◆ Goal ◆
Write the material out again in full, word for word. Do not include the pictures.

◆ Collected data ◆
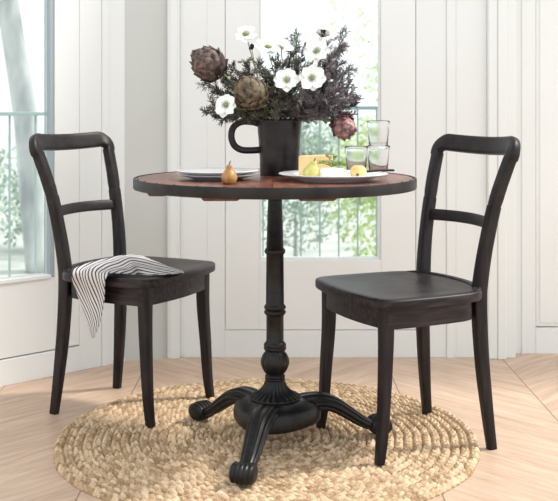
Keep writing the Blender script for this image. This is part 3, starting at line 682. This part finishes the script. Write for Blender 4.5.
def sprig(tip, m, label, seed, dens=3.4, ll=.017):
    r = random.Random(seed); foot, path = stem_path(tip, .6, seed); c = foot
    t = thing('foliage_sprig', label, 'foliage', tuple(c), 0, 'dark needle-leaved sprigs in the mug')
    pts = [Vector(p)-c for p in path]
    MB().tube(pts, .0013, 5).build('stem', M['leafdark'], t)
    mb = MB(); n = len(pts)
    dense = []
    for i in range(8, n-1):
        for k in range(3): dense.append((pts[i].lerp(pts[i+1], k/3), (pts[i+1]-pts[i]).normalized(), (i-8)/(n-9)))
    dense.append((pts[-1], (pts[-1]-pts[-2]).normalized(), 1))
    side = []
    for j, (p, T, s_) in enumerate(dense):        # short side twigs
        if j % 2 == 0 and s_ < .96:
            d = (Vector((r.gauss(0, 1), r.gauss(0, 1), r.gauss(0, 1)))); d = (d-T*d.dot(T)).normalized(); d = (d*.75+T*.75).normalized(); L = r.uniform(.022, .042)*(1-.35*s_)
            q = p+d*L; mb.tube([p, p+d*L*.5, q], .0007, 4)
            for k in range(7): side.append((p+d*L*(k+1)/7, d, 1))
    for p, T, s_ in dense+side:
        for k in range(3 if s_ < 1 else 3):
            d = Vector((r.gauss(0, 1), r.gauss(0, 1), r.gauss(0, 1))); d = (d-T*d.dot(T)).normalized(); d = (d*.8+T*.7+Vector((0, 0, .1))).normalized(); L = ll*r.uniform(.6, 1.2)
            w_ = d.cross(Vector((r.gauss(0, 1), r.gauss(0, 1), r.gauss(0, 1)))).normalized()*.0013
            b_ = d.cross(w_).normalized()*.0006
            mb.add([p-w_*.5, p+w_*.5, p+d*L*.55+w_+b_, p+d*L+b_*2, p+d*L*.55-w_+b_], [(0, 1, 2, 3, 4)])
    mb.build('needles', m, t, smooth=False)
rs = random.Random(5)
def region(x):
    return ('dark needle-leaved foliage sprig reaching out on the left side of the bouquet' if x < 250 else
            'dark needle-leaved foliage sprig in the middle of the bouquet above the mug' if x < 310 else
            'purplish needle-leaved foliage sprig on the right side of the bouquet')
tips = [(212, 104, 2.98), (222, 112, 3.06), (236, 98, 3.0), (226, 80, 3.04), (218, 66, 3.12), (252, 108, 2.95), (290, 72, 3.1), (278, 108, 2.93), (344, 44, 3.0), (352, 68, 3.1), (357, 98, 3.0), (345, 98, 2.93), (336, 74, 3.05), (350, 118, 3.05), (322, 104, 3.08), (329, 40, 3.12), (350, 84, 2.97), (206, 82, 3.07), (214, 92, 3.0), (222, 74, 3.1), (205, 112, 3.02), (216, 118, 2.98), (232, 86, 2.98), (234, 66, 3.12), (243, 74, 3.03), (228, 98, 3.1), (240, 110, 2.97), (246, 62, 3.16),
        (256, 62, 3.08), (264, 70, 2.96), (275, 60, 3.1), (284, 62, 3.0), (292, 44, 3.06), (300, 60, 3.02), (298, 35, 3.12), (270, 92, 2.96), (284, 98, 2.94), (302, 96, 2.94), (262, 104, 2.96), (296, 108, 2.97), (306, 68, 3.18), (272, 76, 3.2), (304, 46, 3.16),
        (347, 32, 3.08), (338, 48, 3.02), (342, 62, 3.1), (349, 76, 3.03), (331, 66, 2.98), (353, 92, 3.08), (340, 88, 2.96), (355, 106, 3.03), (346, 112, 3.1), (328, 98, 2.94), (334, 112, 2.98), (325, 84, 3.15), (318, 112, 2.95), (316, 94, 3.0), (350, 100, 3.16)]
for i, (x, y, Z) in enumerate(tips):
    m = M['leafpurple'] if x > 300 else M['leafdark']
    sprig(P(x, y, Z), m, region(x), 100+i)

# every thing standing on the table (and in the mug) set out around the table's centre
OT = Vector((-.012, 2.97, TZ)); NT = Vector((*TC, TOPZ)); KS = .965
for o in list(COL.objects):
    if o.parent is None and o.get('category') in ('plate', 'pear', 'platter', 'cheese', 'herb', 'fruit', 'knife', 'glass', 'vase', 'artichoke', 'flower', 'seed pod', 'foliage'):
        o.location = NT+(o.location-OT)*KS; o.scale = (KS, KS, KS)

◆ Worked solution ◆
Keep writing the Blender script for this image. This is part 3, starting at line 682. This part finishes the script. Write for Blender 4.5.
def sprig(tip, m, label, seed, dens=3.4, ll=.017):
    r = random.Random(seed); foot, path = stem_path(tip, .6, seed); c = foot
    t = thing('foliage_sprig', label, 'foliage', tuple(c), 0, 'dark needle-leaved sprigs in the mug')
    pts = [Vector(p)-c for p in path]
    MB().tube(pts, .0013, 5).build('stem', M['leafdark'], t)
    mb = MB(); n = len(pts)
    dense = []
    for i in range(8, n-1):
        for k in range(3): dense.append((pts[i].lerp(pts[i+1], k/3), (pts[i+1]-pts[i]).normalized(), (i-8)/(n-9)))
    dense.append((pts[-1], (pts[-1]-pts[-2]).normalized(), 1))
    side = []
    for j, (p, T, s_) in enumerate(dense):        # short side twigs
        if j % 2 == 0 and s_ < .96:
            d = (Vector((r.gauss(0, 1), r.gauss(0, 1), r.gauss(0, 1)))); d = (d-T*d.dot(T)).normalized(); d = (d*.75+T*.75).normalized(); L = r.uniform(.022, .042)*(1-.35*s_)
            q = p+d*L; mb.tube([p, p+d*L*.5, q], .0007, 4)
            for k in range(7): side.append((p+d*L*(k+1)/7, d, 1))
    for p, T, s_ in dense+side:
        for k in range(3 if s_ < 1 else 3):
            d = Vector((r.gauss(0, 1), r.gauss(0, 1), r.gauss(0, 1))); d = (d-T*d.dot(T)).normalized(); d = (d*.8+T*.7+Vector((0, 0, .1))).normalized(); L = ll*r.uniform(.6, 1.2)
            w_ = d.cross(Vector((r.gauss(0, 1), r.gauss(0, 1), r.gauss(0, 1)))).normalized()*.0013
            b_ = d.cross(w_).normalized()*.0006
            mb.add([p-w_*.5, p+w_*.5, p+d*L*.55+w_+b_, p+d*L+b_*2, p+d*L*.55-w_+b_], [(0, 1, 2, 3, 4)])
    mb.build('needles', m, t, smooth=False)
rs = random.Random(5)
def region(x):
    return ('dark needle-leaved foliage sprig reaching out on the left side of the bouquet' if x < 250 else
            'dark needle-leaved foliage sprig in the middle of the bouquet above the mug' if x < 310 else
            'purplish needle-leaved foliage sprig on the right side of the bouquet')
tips = [(212, 104, 2.98), (222, 112, 3.06), (236, 98, 3.0), (226, 80, 3.04), (218, 66, 3.12), (252, 108, 2.95), (290, 72, 3.1), (278, 108, 2.93), (344, 44, 3.0), (352, 68, 3.1), (357, 98, 3.0), (345, 98, 2.93), (336, 74, 3.05), (350, 118, 3.05), (322, 104, 3.08), (329, 40, 3.12), (350, 84, 2.97), (206, 82, 3.07), (214, 92, 3.0), (222, 74, 3.1), (205, 112, 3.02), (216, 118, 2.98), (232, 86, 2.98), (234, 66, 3.12), (243, 74, 3.03), (228, 98, 3.1), (240, 110, 2.97), (246, 62, 3.16),
        (256, 62, 3.08), (264, 70, 2.96), (275, 60, 3.1), (284, 62, 3.0), (292, 44, 3.06), (300, 60, 3.02), (298, 35, 3.12), (270, 92, 2.96), (284, 98, 2.94), (302, 96, 2.94), (262, 104, 2.96), (296, 108, 2.97), (306, 68, 3.18), (272, 76, 3.2), (304, 46, 3.16),
        (347, 32, 3.08), (338, 48, 3.02), (342, 62, 3.1), (349, 76, 3.03), (331, 66, 2.98), (353, 92, 3.08), (340, 88, 2.96), (355, 106, 3.03), (346, 112, 3.1), (328, 98, 2.94), (334, 112, 2.98), (325, 84, 3.15), (318, 112, 2.95), (316, 94, 3.0), (350, 100, 3.16)]
for i, (x, y, Z) in enumerate(tips):
    m = M['leafpurple'] if x > 300 else M['leafdark']
    sprig(P(x, y, Z), m, region(x), 100+i)

# every thing standing on the table (and in the mug) set out around the table's centre
OT = Vector((-.012, 2.97, TZ)); NT = Vector((*TC, TOPZ)); KS = .965
for o in list(COL.objects):
    if o.parent is None and o.get('category') in ('plate', 'pear', 'platter', 'cheese', 'herb', 'fruit', 'knife', 'glass', 'vase', 'artichoke', 'flower', 'seed pod', 'foliage'):
        o.location = NT+(o.location-OT)*KS; o.scale = (KS, KS, KS)